§ **Collected material**

══════

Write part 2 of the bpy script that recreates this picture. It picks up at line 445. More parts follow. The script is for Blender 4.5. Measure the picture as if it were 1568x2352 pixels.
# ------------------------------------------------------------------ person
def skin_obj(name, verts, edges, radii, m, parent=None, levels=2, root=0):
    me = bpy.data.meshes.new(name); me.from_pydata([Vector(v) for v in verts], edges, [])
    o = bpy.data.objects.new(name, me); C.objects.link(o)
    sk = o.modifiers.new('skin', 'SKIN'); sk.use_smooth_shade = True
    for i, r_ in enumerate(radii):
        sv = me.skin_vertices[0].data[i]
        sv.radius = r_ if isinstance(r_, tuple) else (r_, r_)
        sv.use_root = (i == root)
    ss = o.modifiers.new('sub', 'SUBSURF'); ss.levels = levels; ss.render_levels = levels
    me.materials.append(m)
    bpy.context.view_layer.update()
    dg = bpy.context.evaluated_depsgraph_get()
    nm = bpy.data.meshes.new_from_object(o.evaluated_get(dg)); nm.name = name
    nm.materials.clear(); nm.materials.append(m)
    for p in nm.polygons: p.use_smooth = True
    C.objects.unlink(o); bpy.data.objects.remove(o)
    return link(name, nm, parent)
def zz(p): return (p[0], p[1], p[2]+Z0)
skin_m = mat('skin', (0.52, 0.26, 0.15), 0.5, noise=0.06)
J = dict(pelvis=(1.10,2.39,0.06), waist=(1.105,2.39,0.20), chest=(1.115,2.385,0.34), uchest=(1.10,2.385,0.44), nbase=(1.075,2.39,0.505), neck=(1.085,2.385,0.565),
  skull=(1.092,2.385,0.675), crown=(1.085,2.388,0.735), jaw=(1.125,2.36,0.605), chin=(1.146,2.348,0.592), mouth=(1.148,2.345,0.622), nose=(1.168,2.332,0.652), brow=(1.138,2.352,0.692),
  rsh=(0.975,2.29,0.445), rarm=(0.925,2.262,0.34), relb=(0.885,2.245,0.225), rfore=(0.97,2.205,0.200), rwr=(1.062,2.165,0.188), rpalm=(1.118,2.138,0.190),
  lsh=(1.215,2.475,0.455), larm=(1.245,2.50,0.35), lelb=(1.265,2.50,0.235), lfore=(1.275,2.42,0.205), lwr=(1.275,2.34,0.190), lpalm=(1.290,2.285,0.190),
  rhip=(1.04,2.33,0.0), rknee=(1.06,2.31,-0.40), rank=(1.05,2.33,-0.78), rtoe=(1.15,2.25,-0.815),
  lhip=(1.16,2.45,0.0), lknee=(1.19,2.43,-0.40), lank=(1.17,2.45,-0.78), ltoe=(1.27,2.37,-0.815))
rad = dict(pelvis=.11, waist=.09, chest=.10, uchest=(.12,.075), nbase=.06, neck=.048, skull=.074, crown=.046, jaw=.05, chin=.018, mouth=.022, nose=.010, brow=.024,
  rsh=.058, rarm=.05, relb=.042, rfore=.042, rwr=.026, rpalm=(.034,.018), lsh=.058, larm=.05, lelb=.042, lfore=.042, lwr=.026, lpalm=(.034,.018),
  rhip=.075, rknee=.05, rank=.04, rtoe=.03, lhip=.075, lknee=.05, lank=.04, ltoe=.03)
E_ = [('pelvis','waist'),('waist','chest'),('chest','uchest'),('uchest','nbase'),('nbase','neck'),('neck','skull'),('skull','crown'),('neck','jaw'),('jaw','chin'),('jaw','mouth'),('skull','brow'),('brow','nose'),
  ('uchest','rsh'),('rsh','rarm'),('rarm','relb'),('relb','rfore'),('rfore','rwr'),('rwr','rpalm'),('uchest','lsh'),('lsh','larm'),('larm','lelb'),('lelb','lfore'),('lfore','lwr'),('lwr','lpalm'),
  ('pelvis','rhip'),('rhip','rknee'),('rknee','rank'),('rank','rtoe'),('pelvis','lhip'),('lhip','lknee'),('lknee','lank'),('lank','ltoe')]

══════

Output the listing above exactly as it appears.

§ **Result for this task**
Write part 2 of the bpy script that recreates this picture. It picks up at line 445. More parts follow. The script is for Blender 4.5. Measure the picture as if it were 1568x2352 pixels.
# ------------------------------------------------------------------ person
def skin_obj(name, verts, edges, radii, m, parent=None, levels=2, root=0):
    me = bpy.data.meshes.new(name); me.from_pydata([Vector(v) for v in verts], edges, [])
    o = bpy.data.objects.new(name, me); C.objects.link(o)
    sk = o.modifiers.new('skin', 'SKIN'); sk.use_smooth_shade = True
    for i, r_ in enumerate(radii):
        sv = me.skin_vertices[0].data[i]
        sv.radius = r_ if isinstance(r_, tuple) else (r_, r_)
        sv.use_root = (i == root)
    ss = o.modifiers.new('sub', 'SUBSURF'); ss.levels = levels; ss.render_levels = levels
    me.materials.append(m)
    bpy.context.view_layer.update()
    dg = bpy.context.evaluated_depsgraph_get()
    nm = bpy.data.meshes.new_from_object(o.evaluated_get(dg)); nm.name = name
    nm.materials.clear(); nm.materials.append(m)
    for p in nm.polygons: p.use_smooth = True
    C.objects.unlink(o); bpy.data.objects.remove(o)
    return link(name, nm, parent)
def zz(p): return (p[0], p[1], p[2]+Z0)
skin_m = mat('skin', (0.52, 0.26, 0.15), 0.5, noise=0.06)
J = dict(pelvis=(1.10,2.39,0.06), waist=(1.105,2.39,0.20), chest=(1.115,2.385,0.34), uchest=(1.10,2.385,0.44), nbase=(1.075,2.39,0.505), neck=(1.085,2.385,0.565),
  skull=(1.092,2.385,0.675), crown=(1.085,2.388,0.735), jaw=(1.125,2.36,0.605), chin=(1.146,2.348,0.592), mouth=(1.148,2.345,0.622), nose=(1.168,2.332,0.652), brow=(1.138,2.352,0.692),
  rsh=(0.975,2.29,0.445), rarm=(0.925,2.262,0.34), relb=(0.885,2.245,0.225), rfore=(0.97,2.205,0.200), rwr=(1.062,2.165,0.188), rpalm=(1.118,2.138,0.190),
  lsh=(1.215,2.475,0.455), larm=(1.245,2.50,0.35), lelb=(1.265,2.50,0.235), lfore=(1.275,2.42,0.205), lwr=(1.275,2.34,0.190), lpalm=(1.290,2.285,0.190),
  rhip=(1.04,2.33,0.0), rknee=(1.06,2.31,-0.40), rank=(1.05,2.33,-0.78), rtoe=(1.15,2.25,-0.815),
  lhip=(1.16,2.45,0.0), lknee=(1.19,2.43,-0.40), lank=(1.17,2.45,-0.78), ltoe=(1.27,2.37,-0.815))
rad = dict(pelvis=.11, waist=.09, chest=.10, uchest=(.12,.075), nbase=.06, neck=.048, skull=.074, crown=.046, jaw=.05, chin=.018, mouth=.022, nose=.010, brow=.024,
  rsh=.058, rarm=.05, relb=.042, rfore=.042, rwr=.026, rpalm=(.034,.018), lsh=.058, larm=.05, lelb=.042, lfore=.042, lwr=.026, lpalm=(.034,.018),
  rhip=.075, rknee=.05, rank=.04, rtoe=.03, lhip=.075, lknee=.05, lank=.04, ltoe=.03)
E_ = [('pelvis','waist'),('waist','chest'),('chest','uchest'),('uchest','nbase'),('nbase','neck'),('neck','skull'),('skull','crown'),('neck','jaw'),('jaw','chin'),('jaw','mouth'),('skull','brow'),('brow','nose'),
  ('uchest','rsh'),('rsh','rarm'),('rarm','relb'),('relb','rfore'),('rfore','rwr'),('rwr','rpalm'),('uchest','lsh'),('lsh','larm'),('larm','lelb'),('lelb','lfore'),('lfore','lwr'),('lwr','lpalm'),
  ('pelvis','rhip'),('rhip','rknee'),('rknee','rank'),('rank','rtoe'),('pelvis','lhip'),('lhip','lknee'),('lknee','lank'),('lank','ltoe')]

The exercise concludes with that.